[Short task] Repeat every record below exactly as it appears.

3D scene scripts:

==========

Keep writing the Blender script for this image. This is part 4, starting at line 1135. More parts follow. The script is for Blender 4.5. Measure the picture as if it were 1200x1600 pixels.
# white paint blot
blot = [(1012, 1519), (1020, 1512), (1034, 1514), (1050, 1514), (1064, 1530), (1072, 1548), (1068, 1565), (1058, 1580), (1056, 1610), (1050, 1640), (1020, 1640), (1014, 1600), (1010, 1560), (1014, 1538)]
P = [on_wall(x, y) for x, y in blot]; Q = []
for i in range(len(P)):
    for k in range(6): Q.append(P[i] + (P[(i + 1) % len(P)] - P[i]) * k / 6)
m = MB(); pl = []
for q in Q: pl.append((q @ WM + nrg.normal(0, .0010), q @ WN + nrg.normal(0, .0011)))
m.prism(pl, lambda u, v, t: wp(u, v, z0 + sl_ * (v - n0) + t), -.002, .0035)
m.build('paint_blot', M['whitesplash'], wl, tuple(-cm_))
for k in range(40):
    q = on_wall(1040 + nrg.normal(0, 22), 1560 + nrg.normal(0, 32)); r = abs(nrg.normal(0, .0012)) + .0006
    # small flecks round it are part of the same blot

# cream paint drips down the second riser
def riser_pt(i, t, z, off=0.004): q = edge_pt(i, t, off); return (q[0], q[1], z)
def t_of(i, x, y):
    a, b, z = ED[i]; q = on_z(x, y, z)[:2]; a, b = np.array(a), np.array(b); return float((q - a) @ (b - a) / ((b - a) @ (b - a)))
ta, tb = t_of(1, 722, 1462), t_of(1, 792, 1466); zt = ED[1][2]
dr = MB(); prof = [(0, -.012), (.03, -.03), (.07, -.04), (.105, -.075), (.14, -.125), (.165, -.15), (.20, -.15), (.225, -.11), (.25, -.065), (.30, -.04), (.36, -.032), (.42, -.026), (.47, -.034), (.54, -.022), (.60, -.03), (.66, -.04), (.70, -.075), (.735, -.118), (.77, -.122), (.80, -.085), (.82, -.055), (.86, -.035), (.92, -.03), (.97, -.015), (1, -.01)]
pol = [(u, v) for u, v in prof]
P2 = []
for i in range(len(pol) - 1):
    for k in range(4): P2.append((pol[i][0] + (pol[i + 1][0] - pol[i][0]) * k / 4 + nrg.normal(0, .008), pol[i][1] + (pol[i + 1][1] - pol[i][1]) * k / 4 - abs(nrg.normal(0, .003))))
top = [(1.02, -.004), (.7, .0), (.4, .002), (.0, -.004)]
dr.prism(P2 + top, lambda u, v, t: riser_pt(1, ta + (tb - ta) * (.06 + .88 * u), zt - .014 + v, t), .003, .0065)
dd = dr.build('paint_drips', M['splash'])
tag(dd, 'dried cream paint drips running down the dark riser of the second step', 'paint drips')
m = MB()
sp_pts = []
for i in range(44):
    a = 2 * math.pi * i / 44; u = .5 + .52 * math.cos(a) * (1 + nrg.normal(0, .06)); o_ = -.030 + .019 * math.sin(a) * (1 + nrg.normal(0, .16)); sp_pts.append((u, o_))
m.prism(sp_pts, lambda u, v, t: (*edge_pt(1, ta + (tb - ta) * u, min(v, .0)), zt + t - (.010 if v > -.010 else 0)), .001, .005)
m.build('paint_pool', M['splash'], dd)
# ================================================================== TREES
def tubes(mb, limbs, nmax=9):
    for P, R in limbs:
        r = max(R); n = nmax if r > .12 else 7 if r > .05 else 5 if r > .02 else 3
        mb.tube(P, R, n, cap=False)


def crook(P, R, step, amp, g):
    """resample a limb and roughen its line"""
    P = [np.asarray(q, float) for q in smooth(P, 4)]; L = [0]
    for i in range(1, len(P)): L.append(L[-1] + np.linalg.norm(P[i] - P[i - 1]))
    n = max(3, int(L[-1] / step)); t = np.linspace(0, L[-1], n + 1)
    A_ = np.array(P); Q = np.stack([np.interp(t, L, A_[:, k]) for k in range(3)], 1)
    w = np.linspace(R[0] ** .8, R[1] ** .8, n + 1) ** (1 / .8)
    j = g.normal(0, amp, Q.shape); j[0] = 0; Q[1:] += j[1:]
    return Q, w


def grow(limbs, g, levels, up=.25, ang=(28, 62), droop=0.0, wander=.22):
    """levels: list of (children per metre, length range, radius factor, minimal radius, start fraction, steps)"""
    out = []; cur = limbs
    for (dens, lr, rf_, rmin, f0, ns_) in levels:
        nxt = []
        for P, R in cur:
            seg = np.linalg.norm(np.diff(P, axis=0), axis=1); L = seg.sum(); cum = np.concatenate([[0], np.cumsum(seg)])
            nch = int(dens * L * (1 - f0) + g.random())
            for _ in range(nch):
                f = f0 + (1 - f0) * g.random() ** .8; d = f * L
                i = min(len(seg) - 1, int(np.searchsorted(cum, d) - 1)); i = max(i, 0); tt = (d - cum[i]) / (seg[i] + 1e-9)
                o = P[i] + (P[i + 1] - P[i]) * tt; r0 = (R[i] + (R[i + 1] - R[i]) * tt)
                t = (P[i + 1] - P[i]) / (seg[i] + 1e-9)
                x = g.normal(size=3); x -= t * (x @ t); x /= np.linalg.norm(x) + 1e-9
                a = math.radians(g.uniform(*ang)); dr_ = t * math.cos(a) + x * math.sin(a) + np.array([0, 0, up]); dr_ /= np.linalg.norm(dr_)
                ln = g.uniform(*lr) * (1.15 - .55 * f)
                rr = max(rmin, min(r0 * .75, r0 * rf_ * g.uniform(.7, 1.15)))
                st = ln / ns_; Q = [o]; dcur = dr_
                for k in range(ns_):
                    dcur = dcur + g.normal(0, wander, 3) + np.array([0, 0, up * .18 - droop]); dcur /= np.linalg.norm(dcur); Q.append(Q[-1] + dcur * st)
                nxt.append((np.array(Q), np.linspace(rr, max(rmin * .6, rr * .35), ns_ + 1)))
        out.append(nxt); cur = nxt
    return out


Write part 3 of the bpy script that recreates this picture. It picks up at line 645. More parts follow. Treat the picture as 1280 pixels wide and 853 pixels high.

==========

[Exercise answer]
Keep writing the Blender script for this image. This is part 4, starting at line 1135. More parts follow. The script is for Blender 4.5. Measure the picture as if it were 1200x1600 pixels.
# white paint blot
blot = [(1012, 1519), (1020, 1512), (1034, 1514), (1050, 1514), (1064, 1530), (1072, 1548), (1068, 1565), (1058, 1580), (1056, 1610), (1050, 1640), (1020, 1640), (1014, 1600), (1010, 1560), (1014, 1538)]
P = [on_wall(x, y) for x, y in blot]; Q = []
for i in range(len(P)):
    for k in range(6): Q.append(P[i] + (P[(i + 1) % len(P)] - P[i]) * k / 6)
m = MB(); pl = []
for q in Q: pl.append((q @ WM + nrg.normal(0, .0010), q @ WN + nrg.normal(0, .0011)))
m.prism(pl, lambda u, v, t: wp(u, v, z0 + sl_ * (v - n0) + t), -.002, .0035)
m.build('paint_blot', M['whitesplash'], wl, tuple(-cm_))
for k in range(40):
    q = on_wall(1040 + nrg.normal(0, 22), 1560 + nrg.normal(0, 32)); r = abs(nrg.normal(0, .0012)) + .0006
    # small flecks round it are part of the same blot

# cream paint drips down the second riser
def riser_pt(i, t, z, off=0.004): q = edge_pt(i, t, off); return (q[0], q[1], z)
def t_of(i, x, y):
    a, b, z = ED[i]; q = on_z(x, y, z)[:2]; a, b = np.array(a), np.array(b); return float((q - a) @ (b - a) / ((b - a) @ (b - a)))
ta, tb = t_of(1, 722, 1462), t_of(1, 792, 1466); zt = ED[1][2]
dr = MB(); prof = [(0, -.012), (.03, -.03), (.07, -.04), (.105, -.075), (.14, -.125), (.165, -.15), (.20, -.15), (.225, -.11), (.25, -.065), (.30, -.04), (.36, -.032), (.42, -.026), (.47, -.034), (.54, -.022), (.60, -.03), (.66, -.04), (.70, -.075), (.735, -.118), (.77, -.122), (.80, -.085), (.82, -.055), (.86, -.035), (.92, -.03), (.97, -.015), (1, -.01)]
pol = [(u, v) for u, v in prof]
P2 = []
for i in range(len(pol) - 1):
    for k in range(4): P2.append((pol[i][0] + (pol[i + 1][0] - pol[i][0]) * k / 4 + nrg.normal(0, .008), pol[i][1] + (pol[i + 1][1] - pol[i][1]) * k / 4 - abs(nrg.normal(0, .003))))
top = [(1.02, -.004), (.7, .0), (.4, .002), (.0, -.004)]
dr.prism(P2 + top, lambda u, v, t: riser_pt(1, ta + (tb - ta) * (.06 + .88 * u), zt - .014 + v, t), .003, .0065)
dd = dr.build('paint_drips', M['splash'])
tag(dd, 'dried cream paint drips running down the dark riser of the second step', 'paint drips')
m = MB()
sp_pts = []
for i in range(44):
    a = 2 * math.pi * i / 44; u = .5 + .52 * math.cos(a) * (1 + nrg.normal(0, .06)); o_ = -.030 + .019 * math.sin(a) * (1 + nrg.normal(0, .16)); sp_pts.append((u, o_))
m.prism(sp_pts, lambda u, v, t: (*edge_pt(1, ta + (tb - ta) * u, min(v, .0)), zt + t - (.010 if v > -.010 else 0)), .001, .005)
m.build('paint_pool', M['splash'], dd)
# ================================================================== TREES
def tubes(mb, limbs, nmax=9):
    for P, R in limbs:
        r = max(R); n = nmax if r > .12 else 7 if r > .05 else 5 if r > .02 else 3
        mb.tube(P, R, n, cap=False)


def crook(P, R, step, amp, g):
    """resample a limb and roughen its line"""
    P = [np.asarray(q, float) for q in smooth(P, 4)]; L = [0]
    for i in range(1, len(P)): L.append(L[-1] + np.linalg.norm(P[i] - P[i - 1]))
    n = max(3, int(L[-1] / step)); t = np.linspace(0, L[-1], n + 1)
    A_ = np.array(P); Q = np.stack([np.interp(t, L, A_[:, k]) for k in range(3)], 1)
    w = np.linspace(R[0] ** .8, R[1] ** .8, n + 1) ** (1 / .8)
    j = g.normal(0, amp, Q.shape); j[0] = 0; Q[1:] += j[1:]
    return Q, w


def grow(limbs, g, levels, up=.25, ang=(28, 62), droop=0.0, wander=.22):
    """levels: list of (children per metre, length range, radius factor, minimal radius, start fraction, steps)"""
    out = []; cur = limbs
    for (dens, lr, rf_, rmin, f0, ns_) in levels:
        nxt = []
        for P, R in cur:
            seg = np.linalg.norm(np.diff(P, axis=0), axis=1); L = seg.sum(); cum = np.concatenate([[0], np.cumsum(seg)])
            nch = int(dens * L * (1 - f0) + g.random())
            for _ in range(nch):
                f = f0 + (1 - f0) * g.random() ** .8; d = f * L
                i = min(len(seg) - 1, int(np.searchsorted(cum, d) - 1)); i = max(i, 0); tt = (d - cum[i]) / (seg[i] + 1e-9)
                o = P[i] + (P[i + 1] - P[i]) * tt; r0 = (R[i] + (R[i + 1] - R[i]) * tt)
                t = (P[i + 1] - P[i]) / (seg[i] + 1e-9)
                x = g.normal(size=3); x -= t * (x @ t); x /= np.linalg.norm(x) + 1e-9
                a = math.radians(g.uniform(*ang)); dr_ = t * math.cos(a) + x * math.sin(a) + np.array([0, 0, up]); dr_ /= np.linalg.norm(dr_)
                ln = g.uniform(*lr) * (1.15 - .55 * f)
                rr = max(rmin, min(r0 * .75, r0 * rf_ * g.uniform(.7, 1.15)))
                st = ln / ns_; Q = [o]; dcur = dr_
                for k in range(ns_):
                    dcur = dcur + g.normal(0, wander, 3) + np.array([0, 0, up * .18 - droop]); dcur /= np.linalg.norm(dcur); Q.append(Q[-1] + dcur * st)
                nxt.append((np.array(Q), np.linspace(rr, max(rmin * .6, rr * .35), ns_ + 1)))
        out.append(nxt); cur = nxt
    return out


Write part 3 of the bpy script that recreates this picture. It picks up at line 645. More parts follow. Treat the picture as 1280 pixels wide and 853 pixels high.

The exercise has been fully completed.